12. Respondent argues that this claim is unexhausted because Petitioner failed to raise it in his brief on appeal from the denial of his Rule 3.850 motion (Dkt. 16 at p. 29). Respondent's argument is rejected based on Cunningham v. State, 2012 Fla. App. LEXIS 1944, 2012 WL 413812 (Fla. 2nd DCA 2012). Between December, 2000, and September, 2010, the Second District Court of Appeal of Florida required briefing only for grounds that were denied after an evidentiary hearing. Therefore, Petitioner's failure to brief the summarily denied claim caused no procedural default because the claim was automatically reviewed by the appellate court under that court's internal procedures during that time. Because Petitioner's appeal of the post conviction court's denial of his post conviction motion was filed in 2008, this claim is neither unexhausted nor procedurally defaulted.

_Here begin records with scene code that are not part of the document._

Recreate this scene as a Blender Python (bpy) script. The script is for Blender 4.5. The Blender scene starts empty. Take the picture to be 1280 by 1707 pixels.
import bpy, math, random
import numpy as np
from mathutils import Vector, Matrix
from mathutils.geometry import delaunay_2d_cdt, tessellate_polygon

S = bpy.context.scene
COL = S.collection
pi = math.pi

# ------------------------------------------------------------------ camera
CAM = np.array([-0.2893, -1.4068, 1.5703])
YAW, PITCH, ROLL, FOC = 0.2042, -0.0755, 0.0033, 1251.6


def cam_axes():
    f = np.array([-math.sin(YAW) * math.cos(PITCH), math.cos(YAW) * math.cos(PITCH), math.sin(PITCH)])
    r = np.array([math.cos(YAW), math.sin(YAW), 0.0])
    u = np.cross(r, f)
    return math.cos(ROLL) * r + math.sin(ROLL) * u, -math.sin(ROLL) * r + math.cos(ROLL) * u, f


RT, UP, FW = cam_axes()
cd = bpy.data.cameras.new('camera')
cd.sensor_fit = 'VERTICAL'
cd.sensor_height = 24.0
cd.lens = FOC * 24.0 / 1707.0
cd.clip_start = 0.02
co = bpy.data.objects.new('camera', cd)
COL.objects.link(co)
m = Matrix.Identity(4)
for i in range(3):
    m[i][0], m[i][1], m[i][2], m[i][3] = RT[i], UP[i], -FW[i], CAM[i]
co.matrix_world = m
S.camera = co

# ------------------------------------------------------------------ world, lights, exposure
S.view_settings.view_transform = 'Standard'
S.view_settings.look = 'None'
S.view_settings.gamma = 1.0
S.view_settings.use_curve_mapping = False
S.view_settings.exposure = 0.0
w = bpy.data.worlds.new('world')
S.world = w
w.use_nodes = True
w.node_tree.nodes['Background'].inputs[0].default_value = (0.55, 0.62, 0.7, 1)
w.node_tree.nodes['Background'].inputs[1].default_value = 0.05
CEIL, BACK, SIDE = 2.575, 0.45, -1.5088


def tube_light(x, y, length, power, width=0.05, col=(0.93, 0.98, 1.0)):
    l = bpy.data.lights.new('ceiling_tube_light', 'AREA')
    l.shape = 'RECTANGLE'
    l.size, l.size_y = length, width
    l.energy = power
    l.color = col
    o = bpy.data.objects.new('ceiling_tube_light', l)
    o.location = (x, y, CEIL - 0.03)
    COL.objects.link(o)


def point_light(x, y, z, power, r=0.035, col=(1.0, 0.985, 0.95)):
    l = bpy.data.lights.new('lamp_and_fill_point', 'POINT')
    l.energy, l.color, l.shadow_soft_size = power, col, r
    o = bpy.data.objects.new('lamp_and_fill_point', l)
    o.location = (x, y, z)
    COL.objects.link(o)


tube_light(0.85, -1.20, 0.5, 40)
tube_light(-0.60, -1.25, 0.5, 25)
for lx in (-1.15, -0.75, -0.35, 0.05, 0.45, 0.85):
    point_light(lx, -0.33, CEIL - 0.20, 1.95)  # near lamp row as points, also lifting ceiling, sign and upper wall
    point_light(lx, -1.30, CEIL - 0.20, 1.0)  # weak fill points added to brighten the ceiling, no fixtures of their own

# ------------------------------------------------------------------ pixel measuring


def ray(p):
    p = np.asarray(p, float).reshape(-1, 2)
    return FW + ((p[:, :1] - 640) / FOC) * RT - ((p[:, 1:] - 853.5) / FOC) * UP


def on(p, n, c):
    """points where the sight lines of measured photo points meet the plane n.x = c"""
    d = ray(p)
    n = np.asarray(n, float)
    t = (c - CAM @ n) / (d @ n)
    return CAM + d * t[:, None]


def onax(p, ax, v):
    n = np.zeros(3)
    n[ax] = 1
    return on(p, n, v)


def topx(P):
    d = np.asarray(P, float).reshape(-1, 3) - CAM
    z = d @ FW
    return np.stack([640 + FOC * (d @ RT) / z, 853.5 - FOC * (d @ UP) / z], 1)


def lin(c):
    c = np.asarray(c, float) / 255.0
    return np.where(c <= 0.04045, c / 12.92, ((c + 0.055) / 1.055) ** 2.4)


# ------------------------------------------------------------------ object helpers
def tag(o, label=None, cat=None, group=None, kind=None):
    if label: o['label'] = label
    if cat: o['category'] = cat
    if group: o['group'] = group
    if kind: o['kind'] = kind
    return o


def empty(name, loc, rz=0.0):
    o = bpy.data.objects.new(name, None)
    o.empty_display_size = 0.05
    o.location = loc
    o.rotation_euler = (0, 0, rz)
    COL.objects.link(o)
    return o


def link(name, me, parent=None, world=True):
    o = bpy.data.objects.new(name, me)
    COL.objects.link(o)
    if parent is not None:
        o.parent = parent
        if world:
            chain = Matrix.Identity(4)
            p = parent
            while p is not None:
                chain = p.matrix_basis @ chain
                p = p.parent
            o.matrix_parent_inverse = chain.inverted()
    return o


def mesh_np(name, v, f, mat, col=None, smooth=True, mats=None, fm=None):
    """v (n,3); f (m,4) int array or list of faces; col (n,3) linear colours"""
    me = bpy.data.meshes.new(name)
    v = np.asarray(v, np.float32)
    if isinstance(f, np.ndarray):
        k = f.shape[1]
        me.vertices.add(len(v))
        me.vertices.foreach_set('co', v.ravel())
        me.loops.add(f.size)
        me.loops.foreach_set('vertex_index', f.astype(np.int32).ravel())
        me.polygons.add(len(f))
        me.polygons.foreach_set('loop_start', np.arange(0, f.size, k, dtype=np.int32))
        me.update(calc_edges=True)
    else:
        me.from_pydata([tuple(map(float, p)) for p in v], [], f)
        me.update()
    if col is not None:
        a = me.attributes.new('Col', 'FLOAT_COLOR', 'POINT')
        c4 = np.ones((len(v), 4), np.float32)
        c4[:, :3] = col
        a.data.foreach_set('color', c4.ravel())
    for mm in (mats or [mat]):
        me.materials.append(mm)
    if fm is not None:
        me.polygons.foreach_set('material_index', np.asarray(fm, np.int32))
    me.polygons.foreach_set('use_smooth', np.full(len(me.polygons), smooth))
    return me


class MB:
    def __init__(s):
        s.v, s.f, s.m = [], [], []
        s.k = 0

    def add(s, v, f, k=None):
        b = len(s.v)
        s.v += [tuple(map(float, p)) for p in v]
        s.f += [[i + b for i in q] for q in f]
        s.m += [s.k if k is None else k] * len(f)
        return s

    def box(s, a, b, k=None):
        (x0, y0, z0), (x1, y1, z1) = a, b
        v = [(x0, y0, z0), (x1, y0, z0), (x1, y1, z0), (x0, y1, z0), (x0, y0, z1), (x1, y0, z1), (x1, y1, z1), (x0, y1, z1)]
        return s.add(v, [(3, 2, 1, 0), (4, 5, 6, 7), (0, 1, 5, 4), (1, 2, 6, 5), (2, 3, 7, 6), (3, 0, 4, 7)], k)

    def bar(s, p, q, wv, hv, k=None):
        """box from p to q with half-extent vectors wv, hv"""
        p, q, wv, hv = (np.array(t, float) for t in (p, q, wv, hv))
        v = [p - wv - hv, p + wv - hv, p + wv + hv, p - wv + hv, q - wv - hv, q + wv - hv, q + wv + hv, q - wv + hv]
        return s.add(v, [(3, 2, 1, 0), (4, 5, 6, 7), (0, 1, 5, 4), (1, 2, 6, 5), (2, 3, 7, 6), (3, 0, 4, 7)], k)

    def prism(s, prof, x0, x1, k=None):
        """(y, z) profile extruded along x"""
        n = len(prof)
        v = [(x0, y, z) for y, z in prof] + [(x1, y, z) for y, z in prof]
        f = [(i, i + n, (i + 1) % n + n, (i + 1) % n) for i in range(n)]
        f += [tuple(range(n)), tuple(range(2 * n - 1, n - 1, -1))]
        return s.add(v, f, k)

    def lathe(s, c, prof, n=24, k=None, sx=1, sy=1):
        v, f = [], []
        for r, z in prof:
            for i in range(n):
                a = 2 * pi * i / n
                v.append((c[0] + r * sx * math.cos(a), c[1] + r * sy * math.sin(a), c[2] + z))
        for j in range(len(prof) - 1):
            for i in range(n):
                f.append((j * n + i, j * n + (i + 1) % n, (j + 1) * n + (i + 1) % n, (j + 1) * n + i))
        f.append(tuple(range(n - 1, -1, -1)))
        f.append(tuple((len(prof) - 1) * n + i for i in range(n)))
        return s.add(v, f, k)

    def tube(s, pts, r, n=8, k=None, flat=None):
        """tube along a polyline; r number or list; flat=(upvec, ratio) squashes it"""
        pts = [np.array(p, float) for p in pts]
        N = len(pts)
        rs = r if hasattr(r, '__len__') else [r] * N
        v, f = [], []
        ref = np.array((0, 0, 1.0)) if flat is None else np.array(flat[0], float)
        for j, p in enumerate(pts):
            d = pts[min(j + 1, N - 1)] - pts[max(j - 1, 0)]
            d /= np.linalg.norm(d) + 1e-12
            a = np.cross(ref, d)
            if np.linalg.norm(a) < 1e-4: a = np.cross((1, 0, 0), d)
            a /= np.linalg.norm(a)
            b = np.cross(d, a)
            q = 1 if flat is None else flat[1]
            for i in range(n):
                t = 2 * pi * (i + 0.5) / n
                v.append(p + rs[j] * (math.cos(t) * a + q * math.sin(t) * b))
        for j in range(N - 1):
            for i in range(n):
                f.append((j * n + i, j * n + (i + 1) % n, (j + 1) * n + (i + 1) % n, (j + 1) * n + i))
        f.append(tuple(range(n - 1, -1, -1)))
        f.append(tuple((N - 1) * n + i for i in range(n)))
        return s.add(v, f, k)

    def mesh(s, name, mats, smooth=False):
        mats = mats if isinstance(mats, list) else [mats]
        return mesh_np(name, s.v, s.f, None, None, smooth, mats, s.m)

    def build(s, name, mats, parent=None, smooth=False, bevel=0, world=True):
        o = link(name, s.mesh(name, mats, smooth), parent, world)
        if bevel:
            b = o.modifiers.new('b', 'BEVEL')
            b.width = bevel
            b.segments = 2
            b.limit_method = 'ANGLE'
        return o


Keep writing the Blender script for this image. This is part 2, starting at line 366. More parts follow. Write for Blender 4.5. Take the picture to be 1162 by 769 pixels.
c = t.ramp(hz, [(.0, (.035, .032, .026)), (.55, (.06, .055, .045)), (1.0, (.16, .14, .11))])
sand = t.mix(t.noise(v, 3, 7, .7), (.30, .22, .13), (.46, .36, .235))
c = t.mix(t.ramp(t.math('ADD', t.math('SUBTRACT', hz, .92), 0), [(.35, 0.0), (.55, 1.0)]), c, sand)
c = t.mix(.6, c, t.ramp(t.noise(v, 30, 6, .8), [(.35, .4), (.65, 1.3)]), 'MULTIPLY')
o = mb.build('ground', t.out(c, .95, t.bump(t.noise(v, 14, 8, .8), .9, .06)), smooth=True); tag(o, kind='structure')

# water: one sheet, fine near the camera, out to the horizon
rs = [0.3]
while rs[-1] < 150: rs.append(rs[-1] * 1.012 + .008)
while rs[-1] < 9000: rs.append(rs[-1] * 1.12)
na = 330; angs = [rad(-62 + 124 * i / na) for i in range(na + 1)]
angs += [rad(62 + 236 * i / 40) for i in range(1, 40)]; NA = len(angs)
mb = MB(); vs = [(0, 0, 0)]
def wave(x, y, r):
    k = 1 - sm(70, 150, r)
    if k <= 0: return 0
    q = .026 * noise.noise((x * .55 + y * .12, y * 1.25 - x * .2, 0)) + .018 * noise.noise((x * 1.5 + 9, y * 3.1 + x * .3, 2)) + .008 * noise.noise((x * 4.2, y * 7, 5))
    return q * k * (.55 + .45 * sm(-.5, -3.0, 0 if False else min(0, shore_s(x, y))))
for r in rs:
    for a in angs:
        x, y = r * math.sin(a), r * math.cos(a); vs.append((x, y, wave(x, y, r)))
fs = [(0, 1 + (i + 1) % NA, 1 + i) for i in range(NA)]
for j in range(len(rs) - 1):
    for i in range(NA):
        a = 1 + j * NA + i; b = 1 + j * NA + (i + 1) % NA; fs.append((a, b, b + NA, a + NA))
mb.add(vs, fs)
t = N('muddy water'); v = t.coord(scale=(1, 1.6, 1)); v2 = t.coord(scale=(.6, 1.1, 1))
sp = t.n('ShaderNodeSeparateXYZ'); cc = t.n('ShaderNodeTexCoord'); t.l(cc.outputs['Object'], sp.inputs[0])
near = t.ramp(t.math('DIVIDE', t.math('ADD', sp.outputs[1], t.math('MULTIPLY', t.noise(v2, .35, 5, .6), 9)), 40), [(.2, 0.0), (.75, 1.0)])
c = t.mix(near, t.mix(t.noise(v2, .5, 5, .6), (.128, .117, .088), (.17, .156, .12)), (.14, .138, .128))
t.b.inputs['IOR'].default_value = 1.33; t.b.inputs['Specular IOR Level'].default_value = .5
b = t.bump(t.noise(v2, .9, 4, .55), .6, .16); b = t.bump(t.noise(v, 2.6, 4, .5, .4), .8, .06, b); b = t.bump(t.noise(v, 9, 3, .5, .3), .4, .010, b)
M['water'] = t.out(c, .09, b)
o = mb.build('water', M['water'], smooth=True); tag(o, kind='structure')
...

13. The record reveals that defense counsel did object to the prosecutor's question "Were you able to determine where [Petitioner] lived?" on the ground that it was irrelevant (Resp. Ex. 1, Vol. II at p. 149). The objection, however, was overruled (Id.).
14. During the evidentiary hearing on Petitioner's amended Rule 3.850 motion, defense counsel testified in pertinent part that he advised Petitioner that the State "could bring up the number of convictions, they couldn't go into the details of them unless [Petitioner] got the number wrong." (Resp. Ex. 16 at record p. 271).
15. See Resp. Ex. 1, Vol. III at p. 211.
16. See Resp. Ex. 16 at record pp. 220, 245, 288.
17. In Florida, "evidence of drug use by a witness for purposes of impeachment would be excluded unless: (a) it could be shown that the witness had been using drugs at or about the time of the incident that was the subject of the testimony of the witness; (b) it could be shown that the witness was using drugs at or about the time of the testimony itself; or (c) it was expressly shown by other relevant evidence that the prior drug use affected the witnesses ability to observe, remember, and recount." Nova v. State, 874 So.2d 1263, 1265 (Fla. 5th DCA 2004).
18. Respondent construed these arguments as separate substantive claims (Dkt. 16 at pp. 31-34).